舞踏家で『朱霊たち』の映画監督の岩名雅紀さんと新作『夏の家族』の件で会った。そこで話題は映画の性表現についてになった。国家はなぜポルノグラフィを禁止するのか? メイプルソープ写真集裁判の弁護士を努めてくれた山下弁護士にこの質問をしたことがあるが、その時の答えは「かつてポルノは国民の勤労意欲を削ぐという理屈で禁止されていたが、現代ではポルノを見たくない人の権利を守るために禁止するというのが法律の論理」だった。岩名さんの新作の性描写のシーンの一部を見ながら改めて思った事は、セックスとは極私的な事であり、そこには国家の権力や政治が介入できない事象であるという事。
国家はその国で起こるあらゆることを管理したい。

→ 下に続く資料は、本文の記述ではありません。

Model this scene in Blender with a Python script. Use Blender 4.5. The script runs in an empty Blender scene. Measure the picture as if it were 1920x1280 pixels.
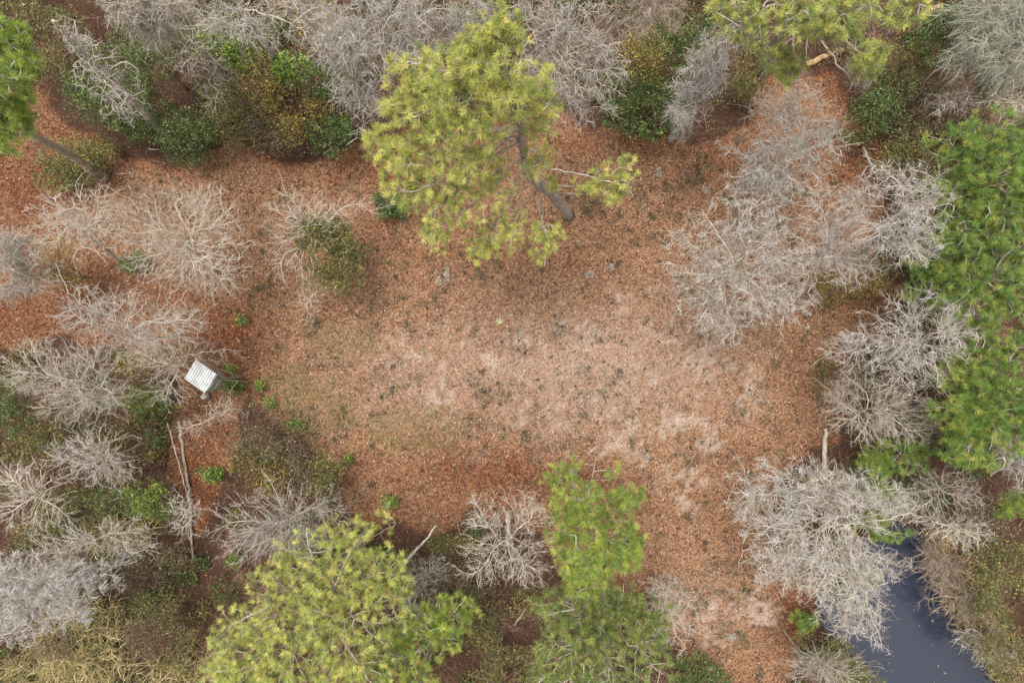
import bpy, math, random
import numpy as np

# ------------------------------------------------------------------ camera, sky, sun, exposure
H = 40.0                      # flying height of the camera above the clearing, metres
PPM = 32.0                    # photograph pixels per metre on the ground
scene = bpy.context.scene
COL = scene.collection

cam_data = bpy.data.cameras.new('camera')
cam_data.sensor_width = 36.0
cam_data.lens = 24.0
cam_data.clip_end = 2000.0
cam = bpy.data.objects.new('camera', cam_data)
cam.location = (0, 0, H)
cam.rotation_euler = (0, 0, 0)
COL.objects.link(cam)
scene.camera = cam

SUN_EL, SUN_AZ = math.radians(74), math.radians(320)
world = bpy.data.worlds.new('World')
scene.world = world
world.use_nodes = True
wn, wl = world.node_tree.nodes, world.node_tree.links
wn.clear()
w_out = wn.new('ShaderNodeOutputWorld')
w_bg = wn.new('ShaderNodeBackground')
w_sky = wn.new('ShaderNodeTexSky')
w_sky.sky_type = 'NISHITA'
w_sky.sun_disc = False
w_sky.sun_elevation = SUN_EL
w_sky.sun_rotation = SUN_AZ
w_sky.dust_density = 4.0
w_hs = wn.new('ShaderNodeHueSaturation')
w_hs.inputs['Saturation'].default_value = 0.03      # cloud cover greys the sky
w_bg.inputs['Strength'].default_value = 0.1
wl.new(w_sky.outputs['Color'], w_hs.inputs['Color'])
wl.new(w_hs.outputs['Color'], w_bg.inputs['Color'])
wl.new(w_bg.outputs['Background'], w_out.inputs['Surface'])

sun_data = bpy.data.lights.new('sun', 'SUN')
sun_data.energy = 1.05
sun_data.angle = math.radians(20)
sun_data.color = (1.0, 0.94, 0.86)
sun = bpy.data.objects.new('sun', sun_data)
# the sun stands over the upper left of the picture
sun.rotation_euler = (math.pi / 2 - SUN_EL, 0, math.radians(180) - SUN_AZ)
COL.objects.link(sun)

scene.view_settings.view_transform = 'Standard'
scene.view_settings.look = 'None'
scene.view_settings.gamma = 1.0
scene.view_settings.use_curve_mapping = False
scene.view_settings.exposure = 2.0

# ------------------------------------------------------------------ helpers
rng = np.random.default_rng(7)
random.seed(7)


def W(px, py, z=0.0):
    s = (H - z) / H / PPM
    return np.array([(px - 960.0) * s, (640.0 - py) * s, z])


def unit(v):
    return v / (np.linalg.norm(v, axis=-1, keepdims=True) + 1e-9)


class Noise:
    """smooth value noise with octaves, for laying out things on the ground"""
    def __init__(self, seed):
        self.t = np.random.default_rng(seed).random((256, 256))

    def one(self, x, y):
        xi, yi = np.floor(x).astype(int), np.floor(y).astype(int)
        fx, fy = x - xi, y - yi
        fx, fy = fx * fx * (3 - 2 * fx), fy * fy * (3 - 2 * fy)
        t = self.t
        a, b = t[xi & 255, yi & 255], t[(xi + 1) & 255, yi & 255]
        c, d = t[xi & 255, (yi + 1) & 255], t[(xi + 1) & 255, (yi + 1) & 255]
        return (a * (1 - fx) + b * fx) * (1 - fy) + (c * (1 - fx) + d * fx) * fy

    def __call__(self, x, y, scale, oct=3):
        v, amp, tot = 0, 1.0, 0
        for o in range(oct):
            v = v + amp * self.one(x / scale * 2 ** o + 37 * o, y / scale * 2 ** o + 91 * o)
            tot += amp
            amp *= .5
        return v / tot


NA, NB, NC = Noise(1), Noise(2), Noise(3)


def inside(poly, px, py):
    r = np.zeros(px.shape, bool)
    n = len(poly)
    for i in range(n):
        x0, y0 = poly[i]
        x1, y1 = poly[(i + 1) % n]
        if y0 == y1:
            continue
        c = ((y0 > py) != (y1 > py)) & (px < (x1 - x0) * (py - y0) / (y1 - y0) + x0)
        r ^= c
    return r


def edge_dist(poly, px, py):
    d = np.full(px.shape, 1e9)
    n = len(poly)
    for i in range(n):
        a = np.array(poly[i], float)
        b = np.array(poly[(i + 1) % n], float)
        ab = b - a
        t = np.clip(((px - a[0]) * ab[0] + (py - a[1]) * ab[1]) / (ab @ ab), 0, 1)
        d = np.minimum(d, np.hypot(px - a[0] - t * ab[0], py - a[1] - t * ab[1]))
    return d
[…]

正確に言うならば国家は管理する事によってしか国家という概念を市民に植え付ける事ができない。
先日、篠山紀信さんの写真を路上で撮ったという理由で警視庁は写真集の猥褻性は問わずに、その路上での撮影行為が公然わいせつ罪にあたるということで篠山さんの事務所を家宅捜索した。この時、国家は写真集の写真を管理するのではなく、その撮影行為、公共の場で許可なく勝手に全裸のモデルの写真を撮る事が許せなかった。国家は、自らが管理している公共の場で自由に表現活動を行われたことに腹が立ったのである。これも正確に言うならば、公共の場は国家が管理しているのだという事を知らしめる事で国家という概念を保とうとしているのだろう。
先日、鈴木祥子さんのライブを撮影したこともあり、ツアーの最後の大阪まで行って来た。そのツアーの打ち上げで今回のツアーバンドであるジャック達の一色進さんが「俺はラブソングしか作らない。ミュージシャンは政治的な歌なんか唄ってもしょうがないんだよ、ラブソングだけを唄えばいいんだ」とかなり酔っぱらった状態で発言していた。
その通りだと思う。国家と同じ土俵にのって政治を歌にしてもそれは本当の権力を持っているサイドからすればそんな歌など恐れる事はないだろう。国家が恐れるのは個人の自由への欲望の歌、そして本当の愛の歌だろう。
人はなにものにも管理されず自由に生きたい。
人は自分の欲望だけに忠実に人を愛したい、世界を愛したい。
ただ、そうしたいと思う、それが生きる事だ。
人は国家権力に逆らって生きたいと思っているのではない。
その自由に生きたい、自由に表現をしたい、自由に愛し合いたいという欲望の結果起きる事象を国家権力が禁じるならそれは闘うことになる。
国家権力サイドが恐れるのはそんな個人の自由に生きたいという欲望だ。
そして、その欲望を管理する事は不可能な事を国家は知っている。
自由に生きたいと思うならば、自分の欲望に忠実に人を愛し、世界を愛する事だ。
全ての愛するという行為は「表現」だ。
昨日迄渋谷の街はクリスマスモード一色。ラジオからは定番の恋人通し恋愛を唄ったクリスマスソングが流れている。
巷には商品化され消費される「恋愛」は溢れている。巷に流れるの大半の音楽は「恋愛ソング」であって「ラブソング」ではないのでついこのシーズンに思ってしまう...
国家が嫉妬し禁止するような「ラブソング」を。
国家が嫉妬し禁止するような「ラブストーリ」を描いた映画を。